>> Start Exercise materials
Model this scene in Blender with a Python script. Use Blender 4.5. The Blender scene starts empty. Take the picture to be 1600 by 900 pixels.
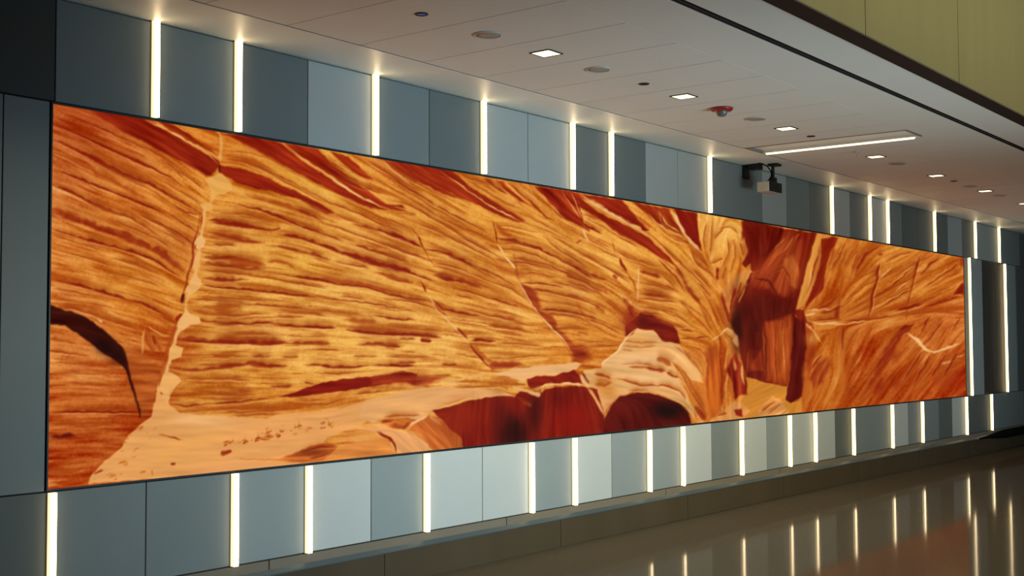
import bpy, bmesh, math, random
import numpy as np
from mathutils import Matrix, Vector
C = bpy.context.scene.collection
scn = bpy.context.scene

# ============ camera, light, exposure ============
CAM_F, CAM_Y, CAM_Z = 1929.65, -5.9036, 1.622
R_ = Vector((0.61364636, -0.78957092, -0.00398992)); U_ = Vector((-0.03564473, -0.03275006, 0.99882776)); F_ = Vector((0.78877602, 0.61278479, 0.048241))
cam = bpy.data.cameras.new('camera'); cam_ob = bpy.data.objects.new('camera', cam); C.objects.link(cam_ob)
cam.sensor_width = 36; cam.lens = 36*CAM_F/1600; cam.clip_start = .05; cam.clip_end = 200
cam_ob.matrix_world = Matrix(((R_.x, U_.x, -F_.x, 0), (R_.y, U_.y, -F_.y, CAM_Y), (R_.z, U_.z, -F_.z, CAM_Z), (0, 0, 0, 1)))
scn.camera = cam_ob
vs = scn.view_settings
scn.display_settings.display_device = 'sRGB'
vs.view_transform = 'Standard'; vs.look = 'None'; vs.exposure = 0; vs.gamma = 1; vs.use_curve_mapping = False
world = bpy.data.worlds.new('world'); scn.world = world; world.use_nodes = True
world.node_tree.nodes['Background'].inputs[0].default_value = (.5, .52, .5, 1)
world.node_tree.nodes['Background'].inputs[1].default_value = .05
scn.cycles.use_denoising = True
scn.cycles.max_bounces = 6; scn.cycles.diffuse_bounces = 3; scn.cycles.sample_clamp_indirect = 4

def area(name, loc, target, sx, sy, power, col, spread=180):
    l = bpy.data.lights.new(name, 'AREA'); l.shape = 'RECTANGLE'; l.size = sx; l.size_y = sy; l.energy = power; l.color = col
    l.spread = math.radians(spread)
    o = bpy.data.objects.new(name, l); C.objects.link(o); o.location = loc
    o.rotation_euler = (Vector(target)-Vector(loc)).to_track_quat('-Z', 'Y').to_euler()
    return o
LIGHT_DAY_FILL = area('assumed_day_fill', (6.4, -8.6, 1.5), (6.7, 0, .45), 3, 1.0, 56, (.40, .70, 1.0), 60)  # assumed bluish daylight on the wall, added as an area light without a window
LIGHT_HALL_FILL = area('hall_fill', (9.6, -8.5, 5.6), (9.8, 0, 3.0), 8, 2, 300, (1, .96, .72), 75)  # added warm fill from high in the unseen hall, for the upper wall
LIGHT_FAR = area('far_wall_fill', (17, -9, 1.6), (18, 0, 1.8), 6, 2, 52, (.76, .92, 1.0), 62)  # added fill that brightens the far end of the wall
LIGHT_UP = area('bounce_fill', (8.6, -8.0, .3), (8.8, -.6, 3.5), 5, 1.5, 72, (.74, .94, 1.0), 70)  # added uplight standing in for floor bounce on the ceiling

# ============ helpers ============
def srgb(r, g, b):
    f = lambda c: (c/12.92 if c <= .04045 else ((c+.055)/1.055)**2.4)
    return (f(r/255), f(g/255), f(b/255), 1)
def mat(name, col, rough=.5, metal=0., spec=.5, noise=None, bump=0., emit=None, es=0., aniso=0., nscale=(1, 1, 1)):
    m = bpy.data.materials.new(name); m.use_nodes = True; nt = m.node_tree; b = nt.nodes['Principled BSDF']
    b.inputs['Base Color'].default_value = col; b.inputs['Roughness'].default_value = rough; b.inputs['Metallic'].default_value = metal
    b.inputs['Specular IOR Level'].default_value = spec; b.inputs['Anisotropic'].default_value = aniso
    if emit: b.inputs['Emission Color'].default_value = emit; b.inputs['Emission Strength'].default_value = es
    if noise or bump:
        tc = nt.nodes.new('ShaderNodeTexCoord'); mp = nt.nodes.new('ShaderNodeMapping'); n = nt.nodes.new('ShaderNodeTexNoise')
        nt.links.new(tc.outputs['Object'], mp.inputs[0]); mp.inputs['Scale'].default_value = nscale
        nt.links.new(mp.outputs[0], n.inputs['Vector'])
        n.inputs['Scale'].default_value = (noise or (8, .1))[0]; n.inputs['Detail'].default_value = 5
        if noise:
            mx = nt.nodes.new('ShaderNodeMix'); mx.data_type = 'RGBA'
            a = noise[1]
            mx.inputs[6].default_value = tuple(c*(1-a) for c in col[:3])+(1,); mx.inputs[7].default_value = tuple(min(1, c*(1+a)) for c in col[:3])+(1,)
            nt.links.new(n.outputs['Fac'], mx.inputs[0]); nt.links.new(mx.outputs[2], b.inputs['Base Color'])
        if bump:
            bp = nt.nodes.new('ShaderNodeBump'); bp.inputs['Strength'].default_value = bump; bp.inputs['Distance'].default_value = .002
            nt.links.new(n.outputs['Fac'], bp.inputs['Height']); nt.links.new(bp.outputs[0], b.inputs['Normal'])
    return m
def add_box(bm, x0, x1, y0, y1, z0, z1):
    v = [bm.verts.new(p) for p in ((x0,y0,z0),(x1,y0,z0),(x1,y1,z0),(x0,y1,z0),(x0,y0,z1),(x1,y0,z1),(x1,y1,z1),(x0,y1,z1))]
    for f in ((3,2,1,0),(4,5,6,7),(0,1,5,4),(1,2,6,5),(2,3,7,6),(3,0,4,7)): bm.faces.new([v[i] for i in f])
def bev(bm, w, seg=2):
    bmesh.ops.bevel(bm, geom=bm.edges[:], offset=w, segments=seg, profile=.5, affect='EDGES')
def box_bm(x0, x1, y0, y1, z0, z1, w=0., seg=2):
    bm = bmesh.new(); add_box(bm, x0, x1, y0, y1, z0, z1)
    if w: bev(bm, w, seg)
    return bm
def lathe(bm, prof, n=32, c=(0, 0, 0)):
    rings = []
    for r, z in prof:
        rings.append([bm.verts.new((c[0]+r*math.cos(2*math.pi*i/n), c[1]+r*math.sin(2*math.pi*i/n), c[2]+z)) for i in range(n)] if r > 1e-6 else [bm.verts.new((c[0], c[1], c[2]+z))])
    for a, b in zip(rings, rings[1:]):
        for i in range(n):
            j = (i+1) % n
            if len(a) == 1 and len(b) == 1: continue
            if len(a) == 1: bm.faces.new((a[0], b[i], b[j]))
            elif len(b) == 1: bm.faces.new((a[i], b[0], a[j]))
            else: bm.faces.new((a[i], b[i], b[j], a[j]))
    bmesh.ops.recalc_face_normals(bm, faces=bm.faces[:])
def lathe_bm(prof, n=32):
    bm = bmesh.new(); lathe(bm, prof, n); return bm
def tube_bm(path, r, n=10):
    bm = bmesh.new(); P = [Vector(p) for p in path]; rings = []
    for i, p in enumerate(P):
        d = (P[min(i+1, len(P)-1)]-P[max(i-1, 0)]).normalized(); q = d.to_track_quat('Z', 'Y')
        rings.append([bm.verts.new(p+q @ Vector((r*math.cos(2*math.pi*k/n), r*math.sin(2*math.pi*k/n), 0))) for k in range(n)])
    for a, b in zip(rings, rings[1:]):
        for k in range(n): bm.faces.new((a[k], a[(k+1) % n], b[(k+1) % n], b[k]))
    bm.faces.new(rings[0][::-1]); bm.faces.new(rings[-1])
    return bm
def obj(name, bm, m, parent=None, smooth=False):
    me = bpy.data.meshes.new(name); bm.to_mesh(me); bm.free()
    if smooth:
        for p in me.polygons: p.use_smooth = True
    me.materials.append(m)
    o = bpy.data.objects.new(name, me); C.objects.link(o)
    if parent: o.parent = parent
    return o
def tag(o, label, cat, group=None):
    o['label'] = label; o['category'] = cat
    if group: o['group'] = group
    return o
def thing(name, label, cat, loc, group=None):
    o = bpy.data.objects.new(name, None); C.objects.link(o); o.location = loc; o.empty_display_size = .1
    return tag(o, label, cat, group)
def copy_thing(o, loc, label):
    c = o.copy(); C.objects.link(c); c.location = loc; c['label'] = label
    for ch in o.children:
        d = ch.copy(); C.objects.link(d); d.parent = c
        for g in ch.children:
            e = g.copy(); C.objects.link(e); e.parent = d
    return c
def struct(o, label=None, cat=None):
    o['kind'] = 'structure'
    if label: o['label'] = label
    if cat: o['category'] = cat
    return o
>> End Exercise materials
>> Start Exercise materials
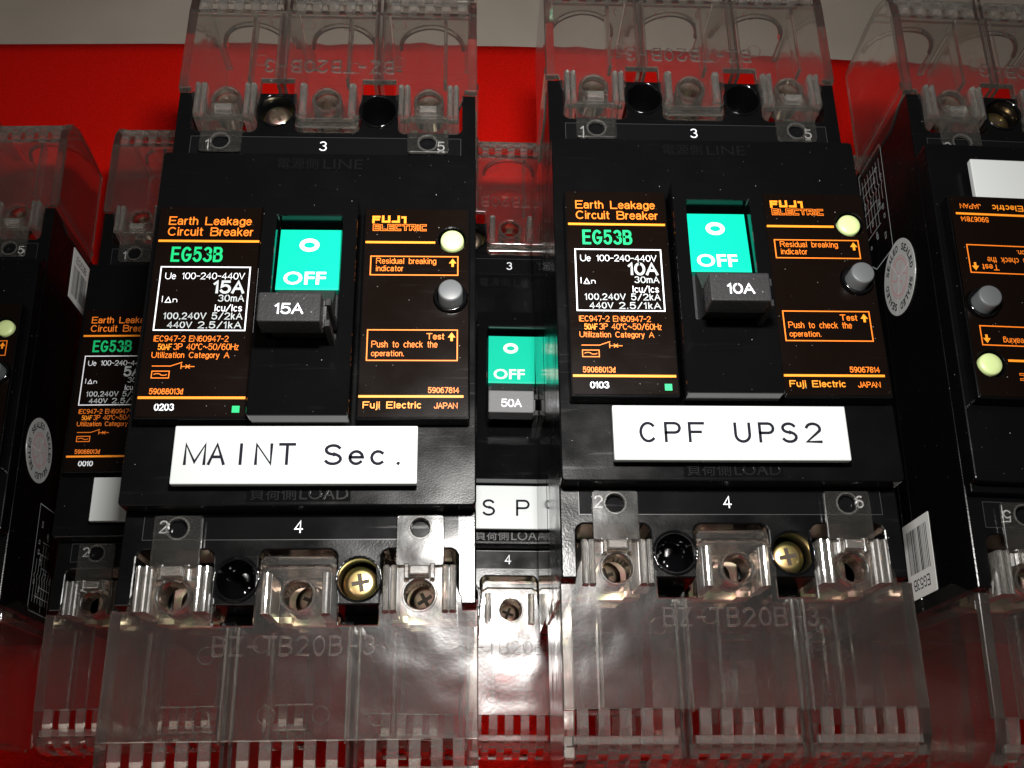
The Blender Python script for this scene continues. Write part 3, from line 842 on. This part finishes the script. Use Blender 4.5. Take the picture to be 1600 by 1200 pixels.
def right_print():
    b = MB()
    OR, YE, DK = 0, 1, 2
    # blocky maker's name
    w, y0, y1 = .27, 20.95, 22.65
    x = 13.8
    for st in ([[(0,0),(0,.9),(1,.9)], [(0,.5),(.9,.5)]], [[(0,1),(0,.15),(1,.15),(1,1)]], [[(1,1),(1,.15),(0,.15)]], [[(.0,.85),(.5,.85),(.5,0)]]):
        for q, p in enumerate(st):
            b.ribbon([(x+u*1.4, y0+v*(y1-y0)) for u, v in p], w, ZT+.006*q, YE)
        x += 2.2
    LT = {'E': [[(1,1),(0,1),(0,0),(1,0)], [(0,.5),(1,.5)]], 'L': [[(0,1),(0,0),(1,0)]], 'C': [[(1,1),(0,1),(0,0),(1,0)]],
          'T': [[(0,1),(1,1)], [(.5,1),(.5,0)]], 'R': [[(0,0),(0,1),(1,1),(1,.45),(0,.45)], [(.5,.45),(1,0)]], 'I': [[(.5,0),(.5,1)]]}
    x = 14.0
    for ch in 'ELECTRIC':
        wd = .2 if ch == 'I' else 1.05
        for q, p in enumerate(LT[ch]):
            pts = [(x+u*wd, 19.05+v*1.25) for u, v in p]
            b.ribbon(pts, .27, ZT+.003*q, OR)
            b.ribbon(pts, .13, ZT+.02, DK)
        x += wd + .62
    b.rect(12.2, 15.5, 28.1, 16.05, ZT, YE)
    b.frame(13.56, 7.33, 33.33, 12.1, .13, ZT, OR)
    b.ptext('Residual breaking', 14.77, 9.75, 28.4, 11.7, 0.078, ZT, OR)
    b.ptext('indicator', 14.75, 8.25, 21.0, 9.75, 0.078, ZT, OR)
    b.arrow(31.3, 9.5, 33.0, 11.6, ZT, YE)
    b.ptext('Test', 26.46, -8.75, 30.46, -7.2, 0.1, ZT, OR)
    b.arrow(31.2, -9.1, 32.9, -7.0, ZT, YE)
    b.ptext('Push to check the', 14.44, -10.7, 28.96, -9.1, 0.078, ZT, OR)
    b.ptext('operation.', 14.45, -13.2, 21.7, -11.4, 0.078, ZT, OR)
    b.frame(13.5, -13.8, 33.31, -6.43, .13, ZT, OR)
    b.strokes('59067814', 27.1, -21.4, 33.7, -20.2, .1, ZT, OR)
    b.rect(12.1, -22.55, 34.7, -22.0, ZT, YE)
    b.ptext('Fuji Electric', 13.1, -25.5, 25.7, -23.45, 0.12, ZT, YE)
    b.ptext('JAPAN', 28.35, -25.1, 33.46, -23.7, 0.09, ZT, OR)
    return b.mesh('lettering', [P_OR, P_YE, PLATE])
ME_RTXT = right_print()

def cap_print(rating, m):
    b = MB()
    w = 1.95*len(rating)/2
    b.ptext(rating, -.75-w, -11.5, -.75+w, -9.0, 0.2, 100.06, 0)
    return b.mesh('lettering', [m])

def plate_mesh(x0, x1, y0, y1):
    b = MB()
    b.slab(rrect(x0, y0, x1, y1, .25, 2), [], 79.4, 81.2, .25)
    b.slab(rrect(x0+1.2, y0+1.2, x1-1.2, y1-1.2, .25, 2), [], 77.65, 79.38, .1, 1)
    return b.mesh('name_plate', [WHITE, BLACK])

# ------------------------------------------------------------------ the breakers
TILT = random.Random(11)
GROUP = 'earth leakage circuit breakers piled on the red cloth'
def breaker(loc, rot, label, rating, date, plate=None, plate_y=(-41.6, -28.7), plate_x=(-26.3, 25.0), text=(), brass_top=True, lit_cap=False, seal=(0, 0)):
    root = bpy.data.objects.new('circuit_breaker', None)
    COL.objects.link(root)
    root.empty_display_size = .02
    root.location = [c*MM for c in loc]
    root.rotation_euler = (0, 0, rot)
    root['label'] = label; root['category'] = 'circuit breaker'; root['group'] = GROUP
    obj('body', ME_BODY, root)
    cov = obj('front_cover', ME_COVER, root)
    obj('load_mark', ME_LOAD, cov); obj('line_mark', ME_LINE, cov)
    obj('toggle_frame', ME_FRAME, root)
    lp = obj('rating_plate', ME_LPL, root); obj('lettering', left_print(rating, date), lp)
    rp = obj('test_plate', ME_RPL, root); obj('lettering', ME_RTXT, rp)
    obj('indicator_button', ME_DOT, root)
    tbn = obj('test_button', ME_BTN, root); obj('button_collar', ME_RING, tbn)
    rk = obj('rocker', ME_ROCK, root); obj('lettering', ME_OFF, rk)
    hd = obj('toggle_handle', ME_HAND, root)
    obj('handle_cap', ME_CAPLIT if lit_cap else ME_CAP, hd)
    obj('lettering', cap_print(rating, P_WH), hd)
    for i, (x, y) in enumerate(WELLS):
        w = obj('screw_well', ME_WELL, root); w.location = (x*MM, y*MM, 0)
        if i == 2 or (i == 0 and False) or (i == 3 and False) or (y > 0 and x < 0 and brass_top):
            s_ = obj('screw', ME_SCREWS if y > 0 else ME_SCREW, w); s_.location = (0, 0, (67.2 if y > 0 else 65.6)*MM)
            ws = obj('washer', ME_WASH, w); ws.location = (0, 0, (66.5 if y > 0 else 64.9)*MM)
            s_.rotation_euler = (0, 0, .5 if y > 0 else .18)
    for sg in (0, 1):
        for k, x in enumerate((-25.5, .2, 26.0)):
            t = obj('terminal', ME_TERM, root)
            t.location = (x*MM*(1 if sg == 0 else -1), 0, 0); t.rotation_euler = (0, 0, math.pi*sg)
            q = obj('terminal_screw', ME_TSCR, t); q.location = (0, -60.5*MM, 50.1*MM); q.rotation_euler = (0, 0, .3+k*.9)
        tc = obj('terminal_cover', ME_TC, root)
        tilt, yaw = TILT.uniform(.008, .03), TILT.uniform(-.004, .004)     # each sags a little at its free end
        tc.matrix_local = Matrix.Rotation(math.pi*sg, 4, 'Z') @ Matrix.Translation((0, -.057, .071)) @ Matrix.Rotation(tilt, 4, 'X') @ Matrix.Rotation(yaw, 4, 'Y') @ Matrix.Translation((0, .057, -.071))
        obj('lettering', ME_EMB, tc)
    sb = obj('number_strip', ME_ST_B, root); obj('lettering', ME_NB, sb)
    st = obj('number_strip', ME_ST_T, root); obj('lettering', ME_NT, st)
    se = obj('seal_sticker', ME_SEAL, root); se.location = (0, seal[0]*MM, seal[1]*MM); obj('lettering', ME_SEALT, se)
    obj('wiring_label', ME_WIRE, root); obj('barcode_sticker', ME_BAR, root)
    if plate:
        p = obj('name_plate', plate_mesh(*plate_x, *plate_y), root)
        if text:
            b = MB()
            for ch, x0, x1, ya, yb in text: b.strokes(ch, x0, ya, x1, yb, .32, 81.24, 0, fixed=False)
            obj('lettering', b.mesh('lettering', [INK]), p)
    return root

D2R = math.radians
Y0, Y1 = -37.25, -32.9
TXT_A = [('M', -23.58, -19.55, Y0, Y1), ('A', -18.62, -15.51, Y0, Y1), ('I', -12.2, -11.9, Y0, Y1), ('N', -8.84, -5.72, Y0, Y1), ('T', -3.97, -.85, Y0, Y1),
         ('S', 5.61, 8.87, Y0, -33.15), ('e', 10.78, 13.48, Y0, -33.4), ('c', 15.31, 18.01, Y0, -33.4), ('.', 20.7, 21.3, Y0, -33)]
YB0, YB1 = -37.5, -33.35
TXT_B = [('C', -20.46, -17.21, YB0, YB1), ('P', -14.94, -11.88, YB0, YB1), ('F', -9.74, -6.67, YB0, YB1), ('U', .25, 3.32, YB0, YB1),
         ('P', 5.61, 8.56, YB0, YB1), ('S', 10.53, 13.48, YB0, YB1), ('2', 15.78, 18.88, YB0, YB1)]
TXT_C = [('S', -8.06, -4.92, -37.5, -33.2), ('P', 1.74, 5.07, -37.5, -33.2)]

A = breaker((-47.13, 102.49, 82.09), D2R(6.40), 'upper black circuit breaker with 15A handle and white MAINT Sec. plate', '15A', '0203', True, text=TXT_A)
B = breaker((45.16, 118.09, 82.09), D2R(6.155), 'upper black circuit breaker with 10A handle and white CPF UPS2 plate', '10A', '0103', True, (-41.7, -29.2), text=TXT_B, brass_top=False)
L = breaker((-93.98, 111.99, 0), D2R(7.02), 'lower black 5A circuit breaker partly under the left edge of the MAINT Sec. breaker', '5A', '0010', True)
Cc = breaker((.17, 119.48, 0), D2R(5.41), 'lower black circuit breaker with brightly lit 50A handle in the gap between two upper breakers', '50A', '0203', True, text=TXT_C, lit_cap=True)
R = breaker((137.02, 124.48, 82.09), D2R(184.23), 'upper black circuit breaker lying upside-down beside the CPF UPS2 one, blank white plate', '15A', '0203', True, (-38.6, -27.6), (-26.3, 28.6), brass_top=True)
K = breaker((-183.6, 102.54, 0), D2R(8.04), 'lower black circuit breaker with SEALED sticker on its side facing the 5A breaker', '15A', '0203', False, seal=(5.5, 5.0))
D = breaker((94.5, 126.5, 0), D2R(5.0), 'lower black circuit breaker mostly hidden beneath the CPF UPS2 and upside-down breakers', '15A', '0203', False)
>> End Exercise materials
>> Start Exercise materials
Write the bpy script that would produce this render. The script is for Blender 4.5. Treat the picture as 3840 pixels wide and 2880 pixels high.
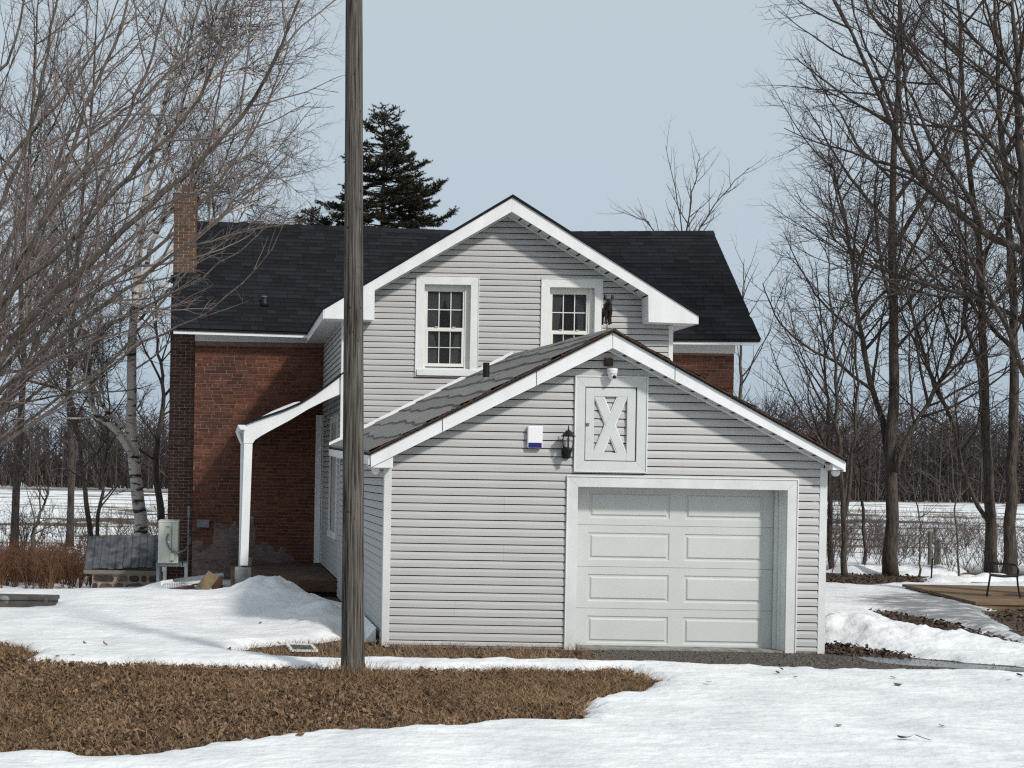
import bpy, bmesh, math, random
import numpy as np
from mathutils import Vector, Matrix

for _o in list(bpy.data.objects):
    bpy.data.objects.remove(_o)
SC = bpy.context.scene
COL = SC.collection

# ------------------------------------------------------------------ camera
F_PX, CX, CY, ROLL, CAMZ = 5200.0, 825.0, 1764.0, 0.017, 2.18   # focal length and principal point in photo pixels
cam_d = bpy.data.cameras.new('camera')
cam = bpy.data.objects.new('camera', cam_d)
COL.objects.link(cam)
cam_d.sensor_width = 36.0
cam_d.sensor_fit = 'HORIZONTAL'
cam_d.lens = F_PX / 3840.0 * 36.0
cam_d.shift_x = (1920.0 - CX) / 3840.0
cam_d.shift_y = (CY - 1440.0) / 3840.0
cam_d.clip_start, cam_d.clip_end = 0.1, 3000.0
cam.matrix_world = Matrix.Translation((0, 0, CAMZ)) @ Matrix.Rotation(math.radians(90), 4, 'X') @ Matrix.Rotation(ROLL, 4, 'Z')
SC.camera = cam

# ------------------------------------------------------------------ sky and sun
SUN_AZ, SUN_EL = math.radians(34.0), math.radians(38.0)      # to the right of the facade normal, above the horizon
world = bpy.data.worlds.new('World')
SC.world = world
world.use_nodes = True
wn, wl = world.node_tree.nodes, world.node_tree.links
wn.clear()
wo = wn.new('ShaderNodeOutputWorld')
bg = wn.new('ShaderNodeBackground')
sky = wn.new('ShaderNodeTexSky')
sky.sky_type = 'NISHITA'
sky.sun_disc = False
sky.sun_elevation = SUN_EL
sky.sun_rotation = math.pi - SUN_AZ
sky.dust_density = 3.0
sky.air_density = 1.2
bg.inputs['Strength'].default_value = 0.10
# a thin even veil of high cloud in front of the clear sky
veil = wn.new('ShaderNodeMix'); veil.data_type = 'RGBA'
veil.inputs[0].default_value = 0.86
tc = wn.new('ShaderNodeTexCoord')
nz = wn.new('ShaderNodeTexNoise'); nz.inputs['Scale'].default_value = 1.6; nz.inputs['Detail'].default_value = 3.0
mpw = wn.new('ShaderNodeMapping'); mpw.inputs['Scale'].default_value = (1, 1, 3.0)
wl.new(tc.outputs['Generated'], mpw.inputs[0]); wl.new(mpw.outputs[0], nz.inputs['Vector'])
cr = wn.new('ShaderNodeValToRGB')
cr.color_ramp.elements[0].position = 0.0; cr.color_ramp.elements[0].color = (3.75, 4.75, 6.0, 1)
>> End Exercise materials
Reproduce exactly the section that begins with the line containing "Write the bpy" and ends with the line containing "COL = SC.collection". Both boundary lines belong in the copy, but pictures do not.

Write the bpy script that would produce this render. The script is for Blender 4.5. Treat the picture as 3840 pixels wide and 2880 pixels high.
import bpy, bmesh, math, random
import numpy as np
from mathutils import Vector, Matrix

for _o in list(bpy.data.objects):
    bpy.data.objects.remove(_o)
SC = bpy.context.scene
COL = SC.collection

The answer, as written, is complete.